Starting that year, three of the next four years—and four of the next seven—saw a Will Smith movie as that weekend’s tentpole release. After ID4 came Men In Black and Wild Wild West, followed in 2002 by Men In Black II. The star and the date were indeed briefly synonymous.
But there is a paradigm shift on the horizon, as industry watchers observe. Indeed, the tradition of releasing the industry’s most anticipated summer releases over Memorial Day and Fourth of July weekends is being eclipsed by another target date. “I think the new big weekend is the first weekend of May,” Degarabedian points out. “It’s become the start of the summer movie season, and there has now become an expectation of a massive film coming out then.”
Since 2007, the first weekend of May has seen the major release featuring a Marvel superhero. These movies include Spider-Man 3, Iron Man, X-Men Origins: Wolverine, Iron Man 2, Thor, The Avengers and Iron Man 3. In 2014, that weekend will see the release of the second installment of Sony’s Spider-Man reboot, The Amazing Spider-Man 2, while the Avengers sequel has staked out that same weekend in 2015 and Marvel has an “untitled” project in that slot in 2016.
“There has to be a cut-off,” Dergarabedian insists. “A movie coming out in March or April could be a part of the summer box office numbers if the movie lasts in theaters long enough, but just because Captain America 2 is opening up in April doesn’t mean it’s part of the summer season. At some point, you just have to say no. Otherwise, do you make summer 20 weeks long? How elastic can you really make it?”
Contrino agrees, and points out that this is part of a greater trend: We are approaching a true, 52-week release calendar.
“Hollywood is reevaluating the meaning of certain release dates,” Contrino says. “The simple truth of it is that almost any weekend is now in play.

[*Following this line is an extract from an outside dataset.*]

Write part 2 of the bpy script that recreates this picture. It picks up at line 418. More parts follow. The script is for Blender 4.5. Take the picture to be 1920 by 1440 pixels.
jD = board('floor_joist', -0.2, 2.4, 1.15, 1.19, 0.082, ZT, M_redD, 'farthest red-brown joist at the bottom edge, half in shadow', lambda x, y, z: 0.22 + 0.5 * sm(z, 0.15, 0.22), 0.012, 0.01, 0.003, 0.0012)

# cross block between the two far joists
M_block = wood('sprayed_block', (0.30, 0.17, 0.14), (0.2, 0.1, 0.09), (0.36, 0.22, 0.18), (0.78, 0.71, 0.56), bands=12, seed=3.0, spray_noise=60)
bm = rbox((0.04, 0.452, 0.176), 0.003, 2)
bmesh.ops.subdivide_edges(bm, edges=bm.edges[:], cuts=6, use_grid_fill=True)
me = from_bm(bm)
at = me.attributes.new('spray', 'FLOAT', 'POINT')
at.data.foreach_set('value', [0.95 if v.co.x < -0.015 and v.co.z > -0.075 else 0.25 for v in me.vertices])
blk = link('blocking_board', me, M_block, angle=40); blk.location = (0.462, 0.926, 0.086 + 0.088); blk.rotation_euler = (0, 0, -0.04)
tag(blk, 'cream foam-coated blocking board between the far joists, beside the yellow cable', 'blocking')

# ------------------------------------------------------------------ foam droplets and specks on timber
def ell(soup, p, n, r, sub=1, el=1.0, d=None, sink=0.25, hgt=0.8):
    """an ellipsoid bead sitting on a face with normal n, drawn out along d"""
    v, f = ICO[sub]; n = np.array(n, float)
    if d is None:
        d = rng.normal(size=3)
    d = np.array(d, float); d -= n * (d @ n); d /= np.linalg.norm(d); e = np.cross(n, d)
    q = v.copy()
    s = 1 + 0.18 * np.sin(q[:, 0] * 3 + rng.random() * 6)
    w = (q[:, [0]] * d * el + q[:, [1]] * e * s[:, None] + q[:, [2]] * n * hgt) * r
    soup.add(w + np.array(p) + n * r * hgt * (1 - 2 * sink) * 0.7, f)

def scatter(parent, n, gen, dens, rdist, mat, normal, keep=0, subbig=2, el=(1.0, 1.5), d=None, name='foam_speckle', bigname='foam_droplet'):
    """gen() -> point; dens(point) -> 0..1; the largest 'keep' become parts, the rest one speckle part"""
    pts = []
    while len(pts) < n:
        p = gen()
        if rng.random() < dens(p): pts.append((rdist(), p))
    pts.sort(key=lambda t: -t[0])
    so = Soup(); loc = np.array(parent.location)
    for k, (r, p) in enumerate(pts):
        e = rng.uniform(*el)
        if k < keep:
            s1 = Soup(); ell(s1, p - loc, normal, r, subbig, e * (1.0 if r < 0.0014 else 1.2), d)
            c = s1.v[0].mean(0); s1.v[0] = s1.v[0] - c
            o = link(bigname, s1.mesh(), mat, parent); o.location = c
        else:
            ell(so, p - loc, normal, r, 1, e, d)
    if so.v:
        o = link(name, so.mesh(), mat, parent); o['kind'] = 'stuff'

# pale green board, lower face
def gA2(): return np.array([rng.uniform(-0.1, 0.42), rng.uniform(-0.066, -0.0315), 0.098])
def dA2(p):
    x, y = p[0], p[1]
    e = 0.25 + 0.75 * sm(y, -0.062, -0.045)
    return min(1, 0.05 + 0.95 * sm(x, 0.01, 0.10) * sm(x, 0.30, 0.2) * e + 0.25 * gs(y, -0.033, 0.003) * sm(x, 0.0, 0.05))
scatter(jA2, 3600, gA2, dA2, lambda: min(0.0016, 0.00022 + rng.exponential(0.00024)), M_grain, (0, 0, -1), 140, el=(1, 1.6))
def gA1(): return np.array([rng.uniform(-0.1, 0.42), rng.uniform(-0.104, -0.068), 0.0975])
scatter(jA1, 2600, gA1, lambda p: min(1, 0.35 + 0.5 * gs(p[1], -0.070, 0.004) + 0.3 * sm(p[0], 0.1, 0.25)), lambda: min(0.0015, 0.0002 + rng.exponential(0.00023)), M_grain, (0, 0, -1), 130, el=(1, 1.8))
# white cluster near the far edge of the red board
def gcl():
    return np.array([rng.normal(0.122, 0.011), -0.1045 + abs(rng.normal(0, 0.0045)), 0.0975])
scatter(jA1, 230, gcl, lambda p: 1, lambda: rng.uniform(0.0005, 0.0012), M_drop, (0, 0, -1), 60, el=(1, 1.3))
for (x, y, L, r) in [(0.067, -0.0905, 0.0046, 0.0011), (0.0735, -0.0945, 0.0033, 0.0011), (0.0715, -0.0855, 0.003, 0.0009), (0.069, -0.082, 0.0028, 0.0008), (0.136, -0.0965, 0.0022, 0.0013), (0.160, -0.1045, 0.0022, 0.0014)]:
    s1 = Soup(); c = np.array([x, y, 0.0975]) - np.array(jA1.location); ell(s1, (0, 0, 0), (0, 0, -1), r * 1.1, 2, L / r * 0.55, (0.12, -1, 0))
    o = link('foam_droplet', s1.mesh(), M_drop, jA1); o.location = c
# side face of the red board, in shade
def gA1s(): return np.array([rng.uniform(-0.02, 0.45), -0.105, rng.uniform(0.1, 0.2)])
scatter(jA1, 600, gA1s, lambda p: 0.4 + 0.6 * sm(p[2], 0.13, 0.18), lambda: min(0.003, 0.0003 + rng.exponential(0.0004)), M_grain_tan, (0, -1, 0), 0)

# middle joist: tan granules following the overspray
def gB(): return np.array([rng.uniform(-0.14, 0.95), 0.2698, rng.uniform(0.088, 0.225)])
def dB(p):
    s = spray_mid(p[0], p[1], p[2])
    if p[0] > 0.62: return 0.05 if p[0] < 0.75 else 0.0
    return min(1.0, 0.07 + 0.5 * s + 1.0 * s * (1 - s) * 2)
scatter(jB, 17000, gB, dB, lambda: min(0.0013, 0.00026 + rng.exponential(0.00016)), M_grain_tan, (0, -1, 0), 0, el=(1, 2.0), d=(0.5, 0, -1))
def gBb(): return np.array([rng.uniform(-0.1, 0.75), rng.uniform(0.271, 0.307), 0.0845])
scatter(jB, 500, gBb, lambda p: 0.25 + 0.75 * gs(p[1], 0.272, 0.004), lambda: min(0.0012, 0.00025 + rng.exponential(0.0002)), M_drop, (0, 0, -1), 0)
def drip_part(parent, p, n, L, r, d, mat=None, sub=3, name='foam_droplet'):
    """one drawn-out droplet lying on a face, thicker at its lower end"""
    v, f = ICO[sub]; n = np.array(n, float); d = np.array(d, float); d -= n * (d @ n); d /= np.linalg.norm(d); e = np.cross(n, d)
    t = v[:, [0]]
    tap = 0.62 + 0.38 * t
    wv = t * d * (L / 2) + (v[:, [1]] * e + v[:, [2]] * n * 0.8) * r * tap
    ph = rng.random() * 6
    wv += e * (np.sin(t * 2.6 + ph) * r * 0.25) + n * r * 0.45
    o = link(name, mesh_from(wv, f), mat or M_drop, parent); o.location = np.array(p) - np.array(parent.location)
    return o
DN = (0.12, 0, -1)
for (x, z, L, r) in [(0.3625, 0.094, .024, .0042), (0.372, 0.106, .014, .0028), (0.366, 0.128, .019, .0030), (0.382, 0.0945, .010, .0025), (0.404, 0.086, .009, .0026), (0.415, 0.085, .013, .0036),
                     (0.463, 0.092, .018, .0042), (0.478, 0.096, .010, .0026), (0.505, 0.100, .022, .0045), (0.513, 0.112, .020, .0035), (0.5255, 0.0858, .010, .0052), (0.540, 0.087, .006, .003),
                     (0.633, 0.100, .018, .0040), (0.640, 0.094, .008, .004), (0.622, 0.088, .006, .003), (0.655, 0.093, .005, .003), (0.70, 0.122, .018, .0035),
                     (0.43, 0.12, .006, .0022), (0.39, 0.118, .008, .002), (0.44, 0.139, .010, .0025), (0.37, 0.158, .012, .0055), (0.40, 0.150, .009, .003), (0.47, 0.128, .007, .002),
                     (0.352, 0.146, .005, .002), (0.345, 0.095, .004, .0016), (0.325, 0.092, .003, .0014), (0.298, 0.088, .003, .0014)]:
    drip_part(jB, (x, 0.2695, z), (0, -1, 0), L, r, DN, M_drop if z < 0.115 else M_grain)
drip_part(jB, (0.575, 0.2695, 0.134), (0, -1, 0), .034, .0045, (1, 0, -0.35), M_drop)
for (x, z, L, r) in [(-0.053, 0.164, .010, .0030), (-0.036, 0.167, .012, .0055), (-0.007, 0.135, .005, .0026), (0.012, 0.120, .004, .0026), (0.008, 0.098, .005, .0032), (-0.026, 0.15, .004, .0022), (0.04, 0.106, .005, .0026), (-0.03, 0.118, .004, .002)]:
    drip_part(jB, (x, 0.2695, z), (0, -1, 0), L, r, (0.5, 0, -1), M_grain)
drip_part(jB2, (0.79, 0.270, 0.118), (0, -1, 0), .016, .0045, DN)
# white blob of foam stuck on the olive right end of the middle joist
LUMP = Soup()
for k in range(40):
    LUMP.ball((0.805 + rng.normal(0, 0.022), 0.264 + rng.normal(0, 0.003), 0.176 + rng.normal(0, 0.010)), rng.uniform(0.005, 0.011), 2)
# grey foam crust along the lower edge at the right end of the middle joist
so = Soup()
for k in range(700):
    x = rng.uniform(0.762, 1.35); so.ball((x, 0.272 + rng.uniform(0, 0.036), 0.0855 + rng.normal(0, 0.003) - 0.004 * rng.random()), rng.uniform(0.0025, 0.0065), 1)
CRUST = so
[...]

Those big release dates are just no longer the be-all, end-all.”
He also agrees with Dergarabedian’s theory about the newest Big Weekend of the year. “That first weekend of May is unquestionably huge,” he says. “Just look at the numbers the movies have done on that date.”
Likewise, Degarabedian concurs with Contrino’s point about the broadening of the schedule, adding, “You can look at August as a perfect example. That used to be a dead zone for movies, almost meaningless to the summer’s final numbers, but now you’re seeing interesting, admittedly smaller movies [in August] and finding an audience. Look at District 9 from a few years ago, and now [its director] Neill Blomkamp has his follow-up coming out on pretty much the same weekend, four years later.”
Once a release date has proven itself, the scramble begins among studios to secure that date for their upcoming tentpoles. “Studios are planting their flags on a date two, three, even four years in advance,” says Dergarabedian, “which shows how important they still believe it is. They’re not superstitious, but once a date manifests itself with big numbers, a studio will latch on to it, and that tells you a lot.”
It’s evident that this focus on release dates, over holiday weekends or otherwise, has changed how studios develop movies. Instead of making the film first, testing it before preview audiences and tailoring a release date around it, studios are now developing specific projects that aim at the big release dates. Indeed, countless pitches probably begin with some variation of this sentence: “This is a perfect Fourth of July release!”
At the same time, a keen sense—both by the studios and audiences—of what certain release dates mean has also evolved. A perfect example of this is February’s A Good Day To Die Hard, the first time a John McClane movie hadn’t come out in the summer. “The latest Die Hard shows how vested studios are, as well as how the audience perceives the movie,” Degarabedian says. “Early in the year like that, a studio can mine the territory for in-betweeners, or films they might not feel as confident about.”
There are those, of course, who will continue to insist that the big dates, like the Fourth of July Weekend, will always matter. Says Dergarabedian, “It’s not just about celebrating America, it’s also the perfect mid-point of the summer. It’s a date that resonates with the audiences, and leads to a chicken-or-egg conundrum. Do the audiences go to the movies because of the holiday weekend? Or do the big holiday movies come out then because that’s where the audiences are?”
Of course, the flip side to that question is: Has this conundrum happened because the studios have programmed audiences, over decades, to expect big releases at specific times,? If so, it’s a conundrum of the industry’s making.
“For a film to get noticed in this atmosphere is really hard,” Degarabedian concedes. “But it’s a studio-created monster.”